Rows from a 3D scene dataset
━━━━━━━━━━

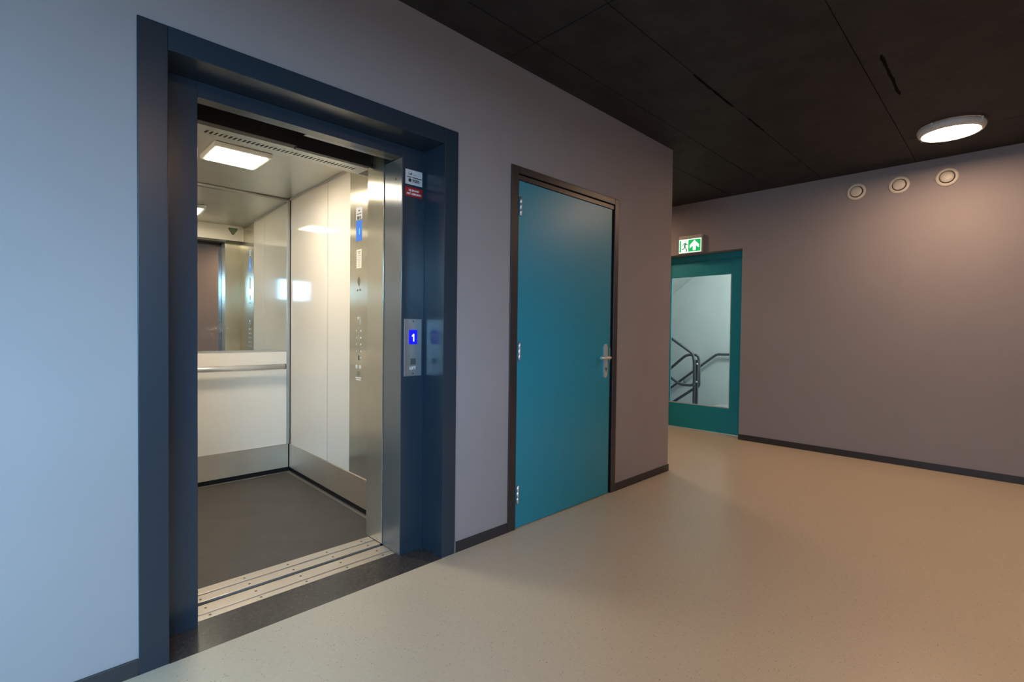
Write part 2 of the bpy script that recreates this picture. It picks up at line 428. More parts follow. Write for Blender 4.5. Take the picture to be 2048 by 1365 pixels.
skirting('baseboard_left', XB, 0.2775, D, WY, 'charcoal baseboard left of the lift frame')
skirting('baseboard_left', 1.652, 2.045, D, WY, 'short charcoal baseboard between lift and solid teal door')
skirting('baseboard_left', 3.1735, XC + 0.008, D, WY, 'short charcoal baseboard between solid teal door and wall corner')
skirting('baseboard_corridor', XC, XC + 0.008, WY, 7.0, 'charcoal baseboard round the wall corner in the side corridor')
skirting('baseboard_far', L - 0.009, L, YB, OY0 + 0.004, 'long charcoal baseboard under the three air valves', 0.062)
skirting('baseboard_far', L - 0.009, L, OY1, 7.0, 'charcoal baseboard left of the glazed teal door', 0.062)
skirting('baseboard_right', XB, L - .01, YB, YB + 0.009, 'charcoal baseboard below the daylight window')

# ------------------------------------------------------------------ door 1: solid teal door
d1 = thing('door_1', (2.6, D, 0), 'solid teal door in dark frame, closed, with steel lever handle', 'door', kind='structure')
b = B()
box(b, 2.047, 2.108, D, D + 0.10, 0, 2.1824, 0.003)
obj('frame', b, M_DFRAME, d1)
b = B(); box(b, 3.118, 3.1714, D, D + 0.10, 0, 2.1824, 0.003); obj('frame', b, M_DFRAME, d1)
b = B(); box(b, 2.108, 3.118, D, D + 0.10, 2.140, 2.1824, 0.003); obj('frame', b, M_DFRAME, d1)
b = B(); box(b, 2.110, 3.110, D + 0.006, D + 0.09, 2.104, 2.134, 0.002); obj('rebate', b, M_DFRAME, d1)
b = B(); box(b, 3.088, 3.110, D + 0.016, D + 0.09, 0, 2.103, 0.002); obj('rebate', b, M_DFRAME, d1)
b = B(); box(b, 2.108, 3.118, D + 0.092, D + 0.10, 0.0, 2.14); obj('backing', b, M_BLACK, d1)
leaf = None
b = B(); box(b, 2.114, 3.084, D + 0.005, D + 0.048, 0.008, 2.100, 0.002)
leaf = obj('door_leaf', b, M_TEAL, d1)
for z in (1.945, 1.079, 0.212):
    b = B(); hx, hy = 2.121, D - 0.004
    lathe(b, [(0, -.055), (0.0085, -.055), (0.0085, -.019), (0.0078, -.0185), (0.0078, -.018), (0.0085, -.0175), (0.0085, 0.0175), (0.0078, 0.018), (0.0078, 0.0185), (0.0085, 0.019), (0.0085, .055), (0, .055)], Matrix.Translation((hx, hy, z)), 18)
    box(b, hx - 0.002, hx + 0.003, hy + 0.004, hy + 0.016, z - 0.052, z + 0.052)
    obj('hinge', b, M_CHROME, d1)
# escutcheon plate, lever and cylinder
b = B(); cx, cz0, cz1, hw = 3.022, 0.868, 1.114, 0.019
out = [(cx + hw * math.cos(a), cz1 - hw + hw * math.sin(a)) for a in [math.pi * i / 12 for i in range(13)]]
out += [(cx + hw * math.cos(a), cz0 + hw + hw * math.sin(a)) for a in [math.pi + math.pi * i / 12 for i in range(13)]]
poly(b, out, lambda u, v, t: Vector((u, D + 0.0051 - t, v)), 0.0, 0.011)
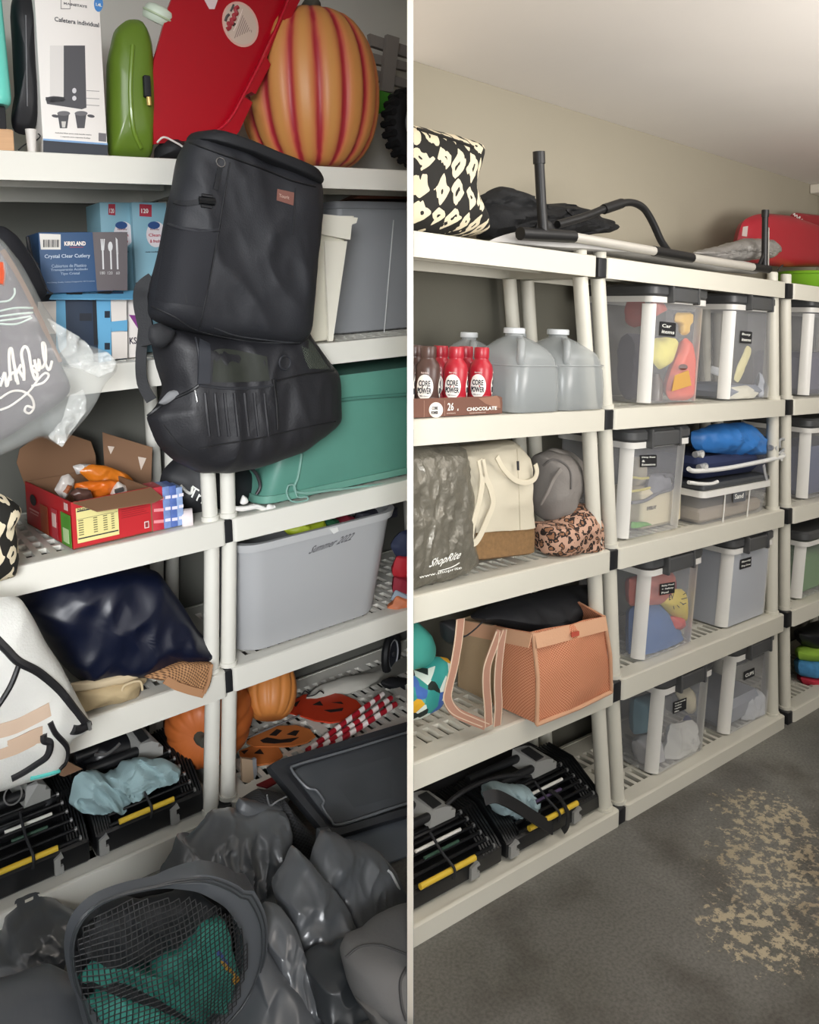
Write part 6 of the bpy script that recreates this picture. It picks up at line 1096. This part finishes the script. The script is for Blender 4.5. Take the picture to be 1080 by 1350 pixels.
for pts, r, m in (([(303, 214), (295, 262), (284, 330), (272, 390), (262, 436)], .0022, BK2), ([(222, 296), (240, 302), (262, 305), (288, 304)], .005, M('26272c', .6)), ([(390, 248), (388, 280), (386, 310)], .0022, BK2), ([(200, 404), (230, 418), (262, 436), (330, 450), (396, 452)], .0028, BK2), ([(282, 432), (310, 442), (350, 448), (390, 452)], .0025, M('2b2c30', .6)), ([(250, 188), (300, 206), (345, 222), (385, 238), (416, 246)], .003, M('0f1013', .5)), ([(245, 330), (243, 370), (246, 400)], .003, BK2)): t.part('seam', MB().tube(on(L, mb, pts, .0005), r, 6), m, b)
pk = [(222, 297), (288, 304), (268, 405), (204, 396)]; t.part('side_pocket', MB().loft([on(L, mb, [pk[0], pk[1]], .004, 6), on(L, mb, [(215, 330), (281, 337)], .010, 6), on(L, mb, [(209, 365), (275, 372)], .010, 6), on(L, mb, [pk[3], pk[2]], .003, 6)], False, False, False), M('191a20', .8, bump=.3, bs=300), b)
rg = hit(L, mb.bvh(), 291, 214, .006); t.part('metal_ring', MB().ring(rg, (.1, -1, .15), .0115, .0016, 22, 6), M('b9b9bb', .25, .9), b)
t.part('hook_webbing', MB().ribbon(on(L, mb, [(290, 222), (287, 236), (284, 250)], .003), .012, fw, .0015), BK2, b)
bk = [hit(L, mb.bvh(), x, y, .004) for x, y in ((262, 264), (283, 266))]
q_ = t.part('buckle', MB().tube([bk[0], bk[1]], .0095, 8), M('0f1012', .35), b); t.part('buckle_prong', MB().tube([hit(L, mb.bvh(), 266, 257, .006), hit(L, mb.bvh(), 280, 259, .006)], .004, 6), M('1c1d20', .35), q_); t.part('buckle_prong', MB().tube([hit(L, mb.bvh(), 265, 271, .006), hit(L, mb.bvh(), 279, 273, .006)], .004, 6), M('1c1d20', .35), q_)
t.part('compression_strap', MB().ribbon(on(L, mb, [(230, 266), (245, 268), (262, 266)], .003), .012, fw, .0015), BK2, b)
tg = [hit(L, mb.bvh(), x, y, .002) for x, y in ((366, 249), (388, 254), (387, 271), (365, 264))]; tp = t.part('leather_tag', MB().prism(tg, (0, .003, 0)), M('7d5248', .55), b)
t.text('Tourit', M('b89a8c', .6), tg[3]+(tg[0]-tg[3])*.3+(tg[1]-tg[0])*.1+Vector((0, -.001, 0)), tg[1]-tg[0], tg[0]-tg[3], h=.009, w=.028, parent=tp)
t.part('shoulder_strap', MB().ribbon(spline([L.P(x, y, d) for x, y, d in [(202, 368, -.06), (188, 380, -.05), (186, 400, -.06), (192, 430, -.07), (196, 455, -.08)]]), .035, (-.6, -1, 0), .006), BK2)
t.part('strap_loop', MB().inflate([L.P(x, y, -.14) for x, y in [(196, 430), (210, 425), (232, 436), (228, 448), (216, 459), (202, 458), (195, 446)]], .012, n=40, rings=6), BK2)
# the lower, mesh-topped backpack
t = Thing(L, 'backpack', 'black mesh-topped backpack hung below the cooler backpack', 'bag', L.P(310, 620, -.06), 'black backpacks')
out = [(200, 440), (215, 430), (300, 440), (400, 428), (412, 450), (428, 475), (441, 492), (443, 520), (445, 556), (430, 572), (400, 592), (350, 613), (300, 624), (262, 622), (225, 605), (205, 585), (195, 560), (190, 548), (205, 535), (214, 512), (206, 480)]
mb = MB().inflate([L.P(x, y, -.05) for x, y in out], .10, .05, it=1, pw=4, n=130, rings=26, wr=.012, ws=8, seed=50, st=(1.6, 1, .5)); b = t.part('bag_body', mb, M('1e1e22', .55, bump=.15, bs=200))
for pts, r, m in (([(195, 548), (220, 530), (250, 516), (262, 508)], .004, M('111114', .5)), ([(262, 508), (300, 512), (340, 511), (360, 508)], .004, M('2a2b2f', .5)), ([(360, 500), (364, 530), (366, 566)], .004, M('101013', .6)), ([(262, 592), (290, 586), (340, 578), (400, 564), (442, 556)], .0025, M('101013', .6)), ([(364, 502), (400, 494), (440, 488)], .003, M('101013', .6)), ([(262, 505), (262, 470), (258, 445)], .003, M('2a2b30', .6)), ([(250, 595), (235, 585), (215, 560)], .002, M('101013', .6))): t.part('seam', MB().tube(on(L, mb, pts, .0008), r, 6), m, b)
for k, x in enumerate(range(270, 360, 13)): t.part('gathered_fold', MB().tube(on(L, mb, [(x, 518), (x+2, 540), (x+6, 575)], -.001), .0045, 6), M('232327', .5), b)
t.part('zip_pull', MB().tube(on(L, mb, [(257, 514), (260, 530)], .006), .003, 6), M('b5b5b5', .25, .8), b)
t.part('webbing', MB().ribbon(on(L, mb, [(270, 450), (270, 480), (269, 506)], .003), .03, fw, .0015), M('2b2d33', .7), b)
nt = weave('bag_net', '0b0c0d', '4a5046', 800)
t.part('mesh_panel', MB().loft([on(L, mb, [(400, 440), (412, 452)], .003, 5), on(L, mb, [(398, 458), (426, 474)], .003, 5), on(L, mb, [(402, 474), (435, 486)], .003, 5), on(L, mb, [(408, 486), (438, 487)], .003, 5)], False, False, False), nt, b)
t.part('net_window', MB().loft([on(L, mb, [(282, 462), (300, 460), (352, 470)], .003, 5), on(L, mb, [(281, 485), (310, 484), (354, 490)], .003, 5), on(L, mb, [(280, 503), (310, 504), (356, 502)], .003, 5)], False, False, False), M('23261f', .7, var=.6, vs=20), b)
t.part('round_grommet', MB().ring(hit(L, mb.bvh(), 376, 478, .004), (.2, -1, 0), .018, .003, 22, 6), M('2d2e33', .5), b)
t.part('grey_lining', MB().inflate([L.P(x, y, -.10) for x, y in [(208, 532), (222, 516), (245, 510), (256, 514), (236, 522), (218, 534)]], .012, n=40, rings=6, it=1), M('77787a', .7), b)
t.part('hanging_strap', MB().ribbon(spline([L.P(x, y, d) for x, y, d in [(186, 372, -.03), (190, 420, -.03), (186, 470, -.04), (188, 505, -.04), (200, 528, -.05)]]), .026, (-.5, -1, 0), .003), BK2)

━━━━━━━━━━

- **WHAT THIS TASK INVOLVES**
Everything from the top line of the data down to and including the line with "skirting('baseboard_right', XB, L" is to be copied, except the pictures.

- **PROBLEM SOLUTION**
Write part 2 of the bpy script that recreates this picture. It picks up at line 428. More parts follow. Write for Blender 4.5. Take the picture to be 2048 by 1365 pixels.
skirting('baseboard_left', XB, 0.2775, D, WY, 'charcoal baseboard left of the lift frame')
skirting('baseboard_left', 1.652, 2.045, D, WY, 'short charcoal baseboard between lift and solid teal door')
skirting('baseboard_left', 3.1735, XC + 0.008, D, WY, 'short charcoal baseboard between solid teal door and wall corner')
skirting('baseboard_corridor', XC, XC + 0.008, WY, 7.0, 'charcoal baseboard round the wall corner in the side corridor')
skirting('baseboard_far', L - 0.009, L, YB, OY0 + 0.004, 'long charcoal baseboard under the three air valves', 0.062)
skirting('baseboard_far', L - 0.009, L, OY1, 7.0, 'charcoal baseboard left of the glazed teal door', 0.062)
skirting('baseboard_right', XB, L - .01, YB, YB + 0.009, 'charcoal baseboard below the daylight window')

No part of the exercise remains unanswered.